→ INSTRUCTIONS TO FOLLOW
Retype word for word the first line of the listing and each line after it up to the line with "10), framem, fr)", with the pictures taken out.

====

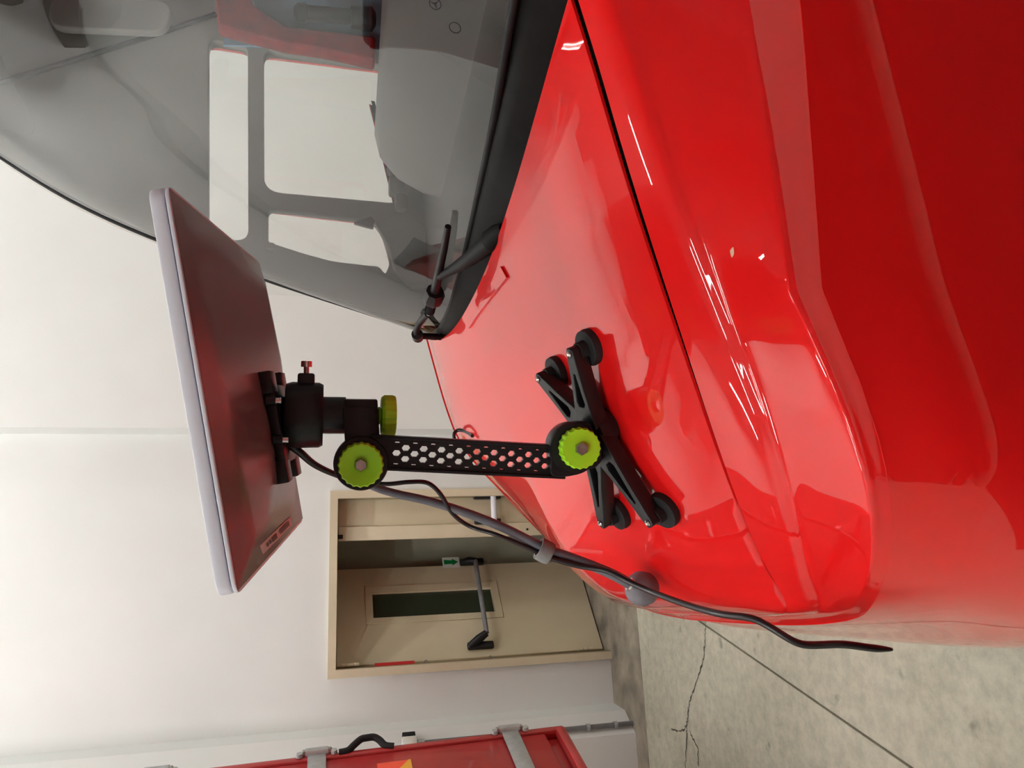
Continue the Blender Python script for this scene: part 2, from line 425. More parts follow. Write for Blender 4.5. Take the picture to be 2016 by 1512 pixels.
# panic bar: two black arms and the grey tube
tA, tB = onleaf(922, 1100, 0.02), onleaf(950, 1098, 0.02)
uA, uB = onleaf(972, 1268, 0.02), onleaf(940, 1271, 0.02)
pb0 = onleaf(936, 1104, 0.09); pb1 = onleaf(958, 1246, 0.09)
for top, pb in ((onleaf(912, 1107, 0.02), pb0), (onleaf(928, 1272, 0.02), pb1)):
    link('bar_plate', box_me(top+V((0, 0, -0.07)), le, ln_, EZ, 0.055, 0.04, 0.20, 0.012), blk, ol)
    link('bar_arm', tube([top+V((0, 0, 0.01)), (top+pb)/2+ln_*0.012, pb], [0.028, 0.032, 0.026], 10), blk, ol)
link('push_bar', tube([pb0, pb1], 0.019, 12), pipem, ol)
# green arrow sign
so = onleaf(889, 1107, 0.003)
link('arrow_sign', extrude([(-0.055, -0.065), (0.05, -0.065), (0.05, 0.075), (-0.055, 0.075)], [], so, le, EZ, 0.002), wsign, ol)
link('arrow_mark', extrude([(-0.020, 0.062), (0.024, 0.062), (0.017, -0.005), (0.034, -0.005), (0.0, -0.052), (-0.034, -0.005), (-0.017, -0.005)], [], so+ln_*0.002, le, EZ, 0.002), gsign, ol)
# hinge side details
hp0, hp1 = onleaf(731, 1303), onleaf(808, 1298)
link('red_tag', abox((DX0+0.045, FY+0.055, hp1.z-0.02), (DX0+0.075, FY+0.075, hp0.z-0.02)), redl, fr)
for (x, y) in ((838, 1299), (965, 1290)):
    q = at(x, y, Y=FY+0.07); link('frame_bolt', lathe((DX0+0.062, FY+0.06, q.z), -EY, [(0, 0.02), (0.012, 0.016), (0.014, 0)], 12), steeld, fr)
for x in (690, 1155):
    q = at(x, 1295, Y=FY+0.06)
    for k in (-1, 0, 1):
        link('hinge_knuckle', tube([(DX0+0.075, FY+0.075, q.z+k*0.042-0.019), (DX0+0.075, FY+0.075, q.z+k*0.042+0.019)], 0.013, 10), framem, fr)

# ------------------------------------------------------------------ conduit on the column
pcx, pcy = at(1240, 1424, Z=0.03).x, 0
A_, B_ = V((-0.905, 5.54, 0)), V((-1.03, 5.37, 0)); nn = V(((B_-A_).y*-1, (B_-A_).x, 0)).normalized()
if nn.y > 0: nn = -nn
pp = A_.lerp(B_, 0.72)+nn*0.028
zt = at(826, 1442, Y=pp.y).z
ct = thing('electrical_conduit', 'thin grey conduit running down the white column to the floor', 'conduit', (pp.x, pp.y, 0.0))
link('pipe', tube([pp+EZ*0.0, pp+EZ*zt], 0.016, 12), pipem, ct)
for z in (0.13, 0.33, 0.86):
    link('pipe_clip', lathe(pp+EZ*z, EZ, [(0.018, -0.012), (0.023, -0.012), (0.023, 0.012), (0.018, 0.012)], 14), galv, ct)
link('collar', lathe(pp+EZ*zt, EZ, [(0, -0.03), (0.024, -0.03), (0.024, 0.015), (0, 0.015)], 14), galv, ct)
sb = thing('switch_box', 'small white switch box with black cap on the column above the conduit', 'switch', tuple(pp+EZ*(zt+0.015)))
tt = (B_-A_).normalized()
link('box_body', box_me(pp+EZ*(zt+0.065), tt, nn, EZ, 0.085, 0.056, 0.095, 0.006), wsign, sb)
link('cap', box_me(pp+EZ*(zt+0.065)-tt*0.062, tt, nn, EZ, 0.04, 0.05, 0.085, 0.006), rub, sb)

# ================================================================== THE OTHER RED TRUCK (left edge)
E0 = at(1108, 1437, d=4.0)            # foot of its far vertical corner
E1 = at(1150, 1512, Z=E0.z)
sd = V((E1.x-E0.x, E1.y-E0.y, 0)).normalized()         # along its side, towards the camera
so_ = V((-sd.y, sd.x, 0));
if so_.x < 0: so_ = -so_                                 # outward normal of that side
BL = 2.3
tr = thing('locker_truck', 'red equipment truck body with steel strap hinges at the left edge', 'truck', (E0.x-0.6, E0.y-1.0, 0))
pl = [(E0), (E0+sd*BL), (E0+sd*BL-so_*1.7), (E0-so_*1.7)]
link('locker_body', prism([(p.x, p.y) for p in [E0+sd*0.02-so_*0.02, E0+sd*BL-so_*0.02, E0+sd*BL-so_*1.7, E0+sd*0.02-so_*1.7]], E0.z+0.01, 2.85), paint_old, tr)
def side(s, z, off=0.0): return E0+sd*s+so_*off+EZ*(z-E0.z)
dz0 = E0.z
link('door_panel', box_me(side(0.62, (dz0+2.8)/2+0.05, 0.004), sd, so_, EZ, 1.16, 0.03, 2.8-dz0-0.12, 0.008), paint_old, tr)
link('edge_rail', box_me(side(0.018, (dz0+2.85)/2, 0.004), sd, so_, EZ, 0.04, 0.05, 2.85-dz0, 0.012), paint_old, tr)
link('bottom_rail', box_me(side(0.62, dz0+0.025, 0.012), sd, so_, EZ, 1.2, 0.05, 0.05, 0.012), paint_old, tr)
def sideplane(x, y, off=0.02): return on_plane(x, y, E0+so_*off, so_)
for (x, y, wd) in ((1003, 1440, 0.085), (624, 1474, 0.085), (308, 1506, 0.085)):
    q = sideplane(x, y); z = q.z
    st = link('strap_hinge', box_me(side(0.23, z, 0.030), sd, so_, EZ, 0.50, 0.012, wd, 0.003), galv, tr)
    link('hinge_barrel', tube([side(-0.012, z-wd*0.62, 0.03), side(-0.012, z+wd*0.62, 0.03)], 0.024, 12), galv, tr)
    for s in (-1, 1):
        link('hinge_bolt', lathe(side(-0.012, z+s*wd*0.62, 0.03), EZ*s, [(0.02, 0), (0.02, 0.012), (0.012, 0.02), (0, 0.02)], 10), steeld, tr)
        link('hinge_stop', lathe(side(0.012, z+s*wd*0.95, 0.032), so_, [(0, 0.02), (0.014, 0.018), (0.016, 0)], 10), galv, tr)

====

→ TASK OUTPUT
Continue the Blender Python script for this scene: part 2, from line 425. More parts follow. Write for Blender 4.5. Take the picture to be 2016 by 1512 pixels.
# panic bar: two black arms and the grey tube
tA, tB = onleaf(922, 1100, 0.02), onleaf(950, 1098, 0.02)
uA, uB = onleaf(972, 1268, 0.02), onleaf(940, 1271, 0.02)
pb0 = onleaf(936, 1104, 0.09); pb1 = onleaf(958, 1246, 0.09)
for top, pb in ((onleaf(912, 1107, 0.02), pb0), (onleaf(928, 1272, 0.02), pb1)):
    link('bar_plate', box_me(top+V((0, 0, -0.07)), le, ln_, EZ, 0.055, 0.04, 0.20, 0.012), blk, ol)
    link('bar_arm', tube([top+V((0, 0, 0.01)), (top+pb)/2+ln_*0.012, pb], [0.028, 0.032, 0.026], 10), blk, ol)
link('push_bar', tube([pb0, pb1], 0.019, 12), pipem, ol)
# green arrow sign
so = onleaf(889, 1107, 0.003)
link('arrow_sign', extrude([(-0.055, -0.065), (0.05, -0.065), (0.05, 0.075), (-0.055, 0.075)], [], so, le, EZ, 0.002), wsign, ol)
link('arrow_mark', extrude([(-0.020, 0.062), (0.024, 0.062), (0.017, -0.005), (0.034, -0.005), (0.0, -0.052), (-0.034, -0.005), (-0.017, -0.005)], [], so+ln_*0.002, le, EZ, 0.002), gsign, ol)
# hinge side details
hp0, hp1 = onleaf(731, 1303), onleaf(808, 1298)
link('red_tag', abox((DX0+0.045, FY+0.055, hp1.z-0.02), (DX0+0.075, FY+0.075, hp0.z-0.02)), redl, fr)
for (x, y) in ((838, 1299), (965, 1290)):
    q = at(x, y, Y=FY+0.07); link('frame_bolt', lathe((DX0+0.062, FY+0.06, q.z), -EY, [(0, 0.02), (0.012, 0.016), (0.014, 0)], 12), steeld, fr)
for x in (690, 1155):
    q = at(x, 1295, Y=FY+0.06)
    for k in (-1, 0, 1):
        link('hinge_knuckle', tube([(DX0+0.075, FY+0.075, q.z+k*0.042-0.019), (DX0+0.075, FY+0.075, q.z+k*0.042+0.019)], 0.013, 10), framem, fr)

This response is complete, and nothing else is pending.